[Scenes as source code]
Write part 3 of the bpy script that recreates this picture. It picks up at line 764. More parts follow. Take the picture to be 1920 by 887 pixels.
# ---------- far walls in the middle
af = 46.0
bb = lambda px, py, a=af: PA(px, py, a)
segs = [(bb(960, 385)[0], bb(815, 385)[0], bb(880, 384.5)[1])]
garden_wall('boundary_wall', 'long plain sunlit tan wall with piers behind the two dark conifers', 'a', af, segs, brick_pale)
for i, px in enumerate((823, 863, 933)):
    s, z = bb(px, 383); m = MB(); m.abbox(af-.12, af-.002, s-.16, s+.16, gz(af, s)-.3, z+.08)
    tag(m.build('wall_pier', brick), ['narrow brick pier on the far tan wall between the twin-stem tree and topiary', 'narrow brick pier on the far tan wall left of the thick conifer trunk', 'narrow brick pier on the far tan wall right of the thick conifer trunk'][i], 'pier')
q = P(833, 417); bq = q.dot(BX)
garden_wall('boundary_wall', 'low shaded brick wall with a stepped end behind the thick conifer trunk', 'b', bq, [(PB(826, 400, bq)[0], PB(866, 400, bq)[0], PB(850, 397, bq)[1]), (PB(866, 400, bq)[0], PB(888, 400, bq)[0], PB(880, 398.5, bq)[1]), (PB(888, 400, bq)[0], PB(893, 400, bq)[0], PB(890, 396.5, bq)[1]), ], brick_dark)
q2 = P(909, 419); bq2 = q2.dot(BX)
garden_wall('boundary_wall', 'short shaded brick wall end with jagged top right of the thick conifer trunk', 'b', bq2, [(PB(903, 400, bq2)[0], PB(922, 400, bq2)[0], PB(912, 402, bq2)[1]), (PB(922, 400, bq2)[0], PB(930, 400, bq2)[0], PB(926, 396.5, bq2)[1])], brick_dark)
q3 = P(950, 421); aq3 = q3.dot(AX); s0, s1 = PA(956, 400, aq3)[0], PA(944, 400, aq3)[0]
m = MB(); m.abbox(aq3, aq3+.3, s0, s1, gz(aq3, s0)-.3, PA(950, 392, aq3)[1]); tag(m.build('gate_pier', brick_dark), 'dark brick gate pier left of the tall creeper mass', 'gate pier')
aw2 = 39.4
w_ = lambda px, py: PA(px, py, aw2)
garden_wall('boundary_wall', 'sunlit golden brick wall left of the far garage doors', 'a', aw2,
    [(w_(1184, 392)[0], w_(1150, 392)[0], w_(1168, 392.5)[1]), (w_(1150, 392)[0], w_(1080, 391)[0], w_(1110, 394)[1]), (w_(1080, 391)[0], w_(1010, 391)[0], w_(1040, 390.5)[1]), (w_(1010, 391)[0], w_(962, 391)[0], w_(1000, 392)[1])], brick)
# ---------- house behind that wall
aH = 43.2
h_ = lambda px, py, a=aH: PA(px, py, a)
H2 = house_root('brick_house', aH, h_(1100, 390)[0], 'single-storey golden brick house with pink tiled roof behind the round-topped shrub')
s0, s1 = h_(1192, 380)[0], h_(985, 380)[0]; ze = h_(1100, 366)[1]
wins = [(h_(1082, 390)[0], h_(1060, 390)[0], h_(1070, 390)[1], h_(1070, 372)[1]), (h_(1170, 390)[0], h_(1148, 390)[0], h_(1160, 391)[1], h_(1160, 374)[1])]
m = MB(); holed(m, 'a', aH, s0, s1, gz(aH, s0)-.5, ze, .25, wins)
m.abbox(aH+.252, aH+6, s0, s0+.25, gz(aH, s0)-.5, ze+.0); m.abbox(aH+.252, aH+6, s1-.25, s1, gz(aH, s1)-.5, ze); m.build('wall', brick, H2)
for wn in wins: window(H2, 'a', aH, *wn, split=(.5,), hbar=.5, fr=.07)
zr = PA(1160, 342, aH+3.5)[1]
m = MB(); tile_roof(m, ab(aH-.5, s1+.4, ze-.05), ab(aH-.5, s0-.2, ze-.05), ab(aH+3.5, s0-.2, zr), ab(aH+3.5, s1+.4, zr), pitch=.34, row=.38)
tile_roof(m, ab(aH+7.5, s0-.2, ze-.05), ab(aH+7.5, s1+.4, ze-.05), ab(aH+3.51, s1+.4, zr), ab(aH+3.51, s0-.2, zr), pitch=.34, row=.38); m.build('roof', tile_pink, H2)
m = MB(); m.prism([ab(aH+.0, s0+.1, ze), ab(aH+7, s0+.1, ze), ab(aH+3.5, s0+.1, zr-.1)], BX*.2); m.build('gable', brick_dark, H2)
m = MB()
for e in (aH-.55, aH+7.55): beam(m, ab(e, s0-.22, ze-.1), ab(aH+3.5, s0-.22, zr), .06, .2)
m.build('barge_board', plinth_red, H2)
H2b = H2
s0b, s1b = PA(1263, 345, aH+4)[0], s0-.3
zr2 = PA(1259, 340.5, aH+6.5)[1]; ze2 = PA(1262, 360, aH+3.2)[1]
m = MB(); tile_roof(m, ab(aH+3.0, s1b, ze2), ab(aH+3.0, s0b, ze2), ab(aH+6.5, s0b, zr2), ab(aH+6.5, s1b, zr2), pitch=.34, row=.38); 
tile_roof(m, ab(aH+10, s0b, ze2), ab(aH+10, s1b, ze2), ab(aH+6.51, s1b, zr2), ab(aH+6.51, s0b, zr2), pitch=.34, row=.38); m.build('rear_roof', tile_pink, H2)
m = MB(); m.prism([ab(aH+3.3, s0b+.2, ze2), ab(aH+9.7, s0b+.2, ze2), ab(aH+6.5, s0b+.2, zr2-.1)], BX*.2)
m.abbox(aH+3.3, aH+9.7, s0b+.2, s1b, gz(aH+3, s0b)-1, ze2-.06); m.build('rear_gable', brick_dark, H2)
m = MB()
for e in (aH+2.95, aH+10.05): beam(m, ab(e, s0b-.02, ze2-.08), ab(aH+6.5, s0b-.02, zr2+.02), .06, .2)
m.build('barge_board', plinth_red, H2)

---

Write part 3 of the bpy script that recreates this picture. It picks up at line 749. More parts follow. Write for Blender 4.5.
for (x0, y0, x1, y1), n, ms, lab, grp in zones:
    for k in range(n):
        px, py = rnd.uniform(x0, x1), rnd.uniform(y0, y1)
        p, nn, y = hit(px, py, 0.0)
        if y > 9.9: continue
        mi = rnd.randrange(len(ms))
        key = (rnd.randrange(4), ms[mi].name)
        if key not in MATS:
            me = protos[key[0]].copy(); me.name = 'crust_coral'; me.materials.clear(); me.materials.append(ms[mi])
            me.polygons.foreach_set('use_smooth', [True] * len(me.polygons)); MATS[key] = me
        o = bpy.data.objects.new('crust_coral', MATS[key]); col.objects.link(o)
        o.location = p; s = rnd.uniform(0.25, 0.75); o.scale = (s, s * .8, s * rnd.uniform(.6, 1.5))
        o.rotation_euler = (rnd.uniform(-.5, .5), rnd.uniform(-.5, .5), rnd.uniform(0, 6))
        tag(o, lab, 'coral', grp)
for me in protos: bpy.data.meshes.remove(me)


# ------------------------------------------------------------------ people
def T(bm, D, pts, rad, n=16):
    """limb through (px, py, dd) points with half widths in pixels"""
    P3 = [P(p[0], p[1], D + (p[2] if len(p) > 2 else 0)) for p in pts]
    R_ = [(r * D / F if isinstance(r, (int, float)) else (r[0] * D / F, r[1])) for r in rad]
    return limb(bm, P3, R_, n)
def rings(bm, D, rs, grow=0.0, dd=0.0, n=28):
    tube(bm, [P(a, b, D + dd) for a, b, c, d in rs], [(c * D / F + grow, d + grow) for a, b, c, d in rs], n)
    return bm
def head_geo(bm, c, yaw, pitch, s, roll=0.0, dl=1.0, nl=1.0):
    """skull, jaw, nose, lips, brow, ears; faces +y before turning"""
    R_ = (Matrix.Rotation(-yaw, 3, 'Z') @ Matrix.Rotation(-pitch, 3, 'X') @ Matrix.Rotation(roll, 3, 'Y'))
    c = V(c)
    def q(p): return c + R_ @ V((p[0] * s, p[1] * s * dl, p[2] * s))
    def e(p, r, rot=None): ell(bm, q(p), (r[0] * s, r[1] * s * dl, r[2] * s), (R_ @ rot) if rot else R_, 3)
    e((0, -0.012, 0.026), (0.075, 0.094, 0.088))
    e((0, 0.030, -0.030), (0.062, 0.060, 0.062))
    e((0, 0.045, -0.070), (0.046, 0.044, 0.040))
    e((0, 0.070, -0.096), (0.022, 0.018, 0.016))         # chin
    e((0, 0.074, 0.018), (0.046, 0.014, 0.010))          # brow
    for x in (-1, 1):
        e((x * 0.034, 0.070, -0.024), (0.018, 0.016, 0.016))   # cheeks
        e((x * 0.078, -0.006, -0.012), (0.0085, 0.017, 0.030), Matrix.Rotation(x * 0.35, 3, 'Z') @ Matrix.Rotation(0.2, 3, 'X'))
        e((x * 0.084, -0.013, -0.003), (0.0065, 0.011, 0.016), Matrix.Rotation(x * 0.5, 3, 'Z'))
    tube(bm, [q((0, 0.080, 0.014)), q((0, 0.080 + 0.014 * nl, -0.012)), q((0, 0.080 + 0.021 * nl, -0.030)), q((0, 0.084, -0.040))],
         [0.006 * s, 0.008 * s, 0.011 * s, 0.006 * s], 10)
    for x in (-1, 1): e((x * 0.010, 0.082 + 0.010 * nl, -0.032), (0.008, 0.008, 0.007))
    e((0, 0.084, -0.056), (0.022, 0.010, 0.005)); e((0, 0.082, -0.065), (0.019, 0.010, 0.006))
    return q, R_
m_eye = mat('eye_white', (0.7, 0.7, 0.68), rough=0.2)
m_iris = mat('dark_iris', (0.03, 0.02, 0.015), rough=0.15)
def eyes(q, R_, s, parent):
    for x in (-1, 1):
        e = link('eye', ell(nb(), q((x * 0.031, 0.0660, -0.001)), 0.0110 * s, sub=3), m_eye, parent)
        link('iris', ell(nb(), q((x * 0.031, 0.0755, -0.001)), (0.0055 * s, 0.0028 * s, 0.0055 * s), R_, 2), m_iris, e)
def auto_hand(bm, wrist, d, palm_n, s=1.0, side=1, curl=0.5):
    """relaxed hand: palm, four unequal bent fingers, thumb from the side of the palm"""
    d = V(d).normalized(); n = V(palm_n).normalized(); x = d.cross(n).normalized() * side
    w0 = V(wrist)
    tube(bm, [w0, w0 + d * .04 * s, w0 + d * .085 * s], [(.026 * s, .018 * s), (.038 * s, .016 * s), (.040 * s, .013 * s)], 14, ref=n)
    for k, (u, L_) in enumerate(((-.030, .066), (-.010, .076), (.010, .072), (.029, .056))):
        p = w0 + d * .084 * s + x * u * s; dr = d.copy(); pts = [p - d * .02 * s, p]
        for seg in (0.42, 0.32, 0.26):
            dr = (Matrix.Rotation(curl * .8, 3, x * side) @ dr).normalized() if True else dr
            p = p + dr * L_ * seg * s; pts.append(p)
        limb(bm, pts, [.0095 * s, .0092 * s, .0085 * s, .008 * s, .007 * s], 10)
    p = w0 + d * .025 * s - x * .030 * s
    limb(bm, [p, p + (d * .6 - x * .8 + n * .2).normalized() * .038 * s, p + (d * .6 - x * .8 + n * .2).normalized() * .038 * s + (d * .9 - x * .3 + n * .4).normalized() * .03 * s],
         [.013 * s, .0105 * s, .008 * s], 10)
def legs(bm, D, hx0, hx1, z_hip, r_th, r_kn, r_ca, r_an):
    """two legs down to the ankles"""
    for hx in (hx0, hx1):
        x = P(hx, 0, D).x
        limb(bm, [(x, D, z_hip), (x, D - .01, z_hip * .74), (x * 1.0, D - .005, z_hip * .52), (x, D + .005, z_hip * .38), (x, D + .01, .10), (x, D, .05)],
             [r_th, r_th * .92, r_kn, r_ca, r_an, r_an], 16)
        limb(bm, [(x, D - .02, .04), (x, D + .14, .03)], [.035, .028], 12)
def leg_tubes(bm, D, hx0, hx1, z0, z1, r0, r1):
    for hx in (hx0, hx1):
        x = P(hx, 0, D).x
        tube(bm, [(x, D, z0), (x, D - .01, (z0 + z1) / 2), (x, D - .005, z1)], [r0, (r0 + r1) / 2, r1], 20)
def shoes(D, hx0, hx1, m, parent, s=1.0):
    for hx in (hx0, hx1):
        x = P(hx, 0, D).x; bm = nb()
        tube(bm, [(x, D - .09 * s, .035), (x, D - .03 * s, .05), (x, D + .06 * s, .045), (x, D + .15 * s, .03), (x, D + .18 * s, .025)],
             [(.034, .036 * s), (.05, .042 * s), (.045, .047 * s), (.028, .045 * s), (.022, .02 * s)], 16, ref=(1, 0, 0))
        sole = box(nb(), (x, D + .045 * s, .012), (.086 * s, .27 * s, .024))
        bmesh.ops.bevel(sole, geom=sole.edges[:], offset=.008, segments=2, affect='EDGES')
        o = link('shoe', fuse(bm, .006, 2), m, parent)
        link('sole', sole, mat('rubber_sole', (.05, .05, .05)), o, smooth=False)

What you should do
Repeat the entries above verbatim, but only from the line that has "for Blender 4.5." down to the line that has "for me in protos: bpy.data.meshes.remove(me)", inclusive.

Worked solution
Write part 3 of the bpy script that recreates this picture. It picks up at line 749. More parts follow. Write for Blender 4.5.
for (x0, y0, x1, y1), n, ms, lab, grp in zones:
    for k in range(n):
        px, py = rnd.uniform(x0, x1), rnd.uniform(y0, y1)
        p, nn, y = hit(px, py, 0.0)
        if y > 9.9: continue
        mi = rnd.randrange(len(ms))
        key = (rnd.randrange(4), ms[mi].name)
        if key not in MATS:
            me = protos[key[0]].copy(); me.name = 'crust_coral'; me.materials.clear(); me.materials.append(ms[mi])
            me.polygons.foreach_set('use_smooth', [True] * len(me.polygons)); MATS[key] = me
        o = bpy.data.objects.new('crust_coral', MATS[key]); col.objects.link(o)
        o.location = p; s = rnd.uniform(0.25, 0.75); o.scale = (s, s * .8, s * rnd.uniform(.6, 1.5))
        o.rotation_euler = (rnd.uniform(-.5, .5), rnd.uniform(-.5, .5), rnd.uniform(0, 6))
        tag(o, lab, 'coral', grp)
for me in protos: bpy.data.meshes.remove(me)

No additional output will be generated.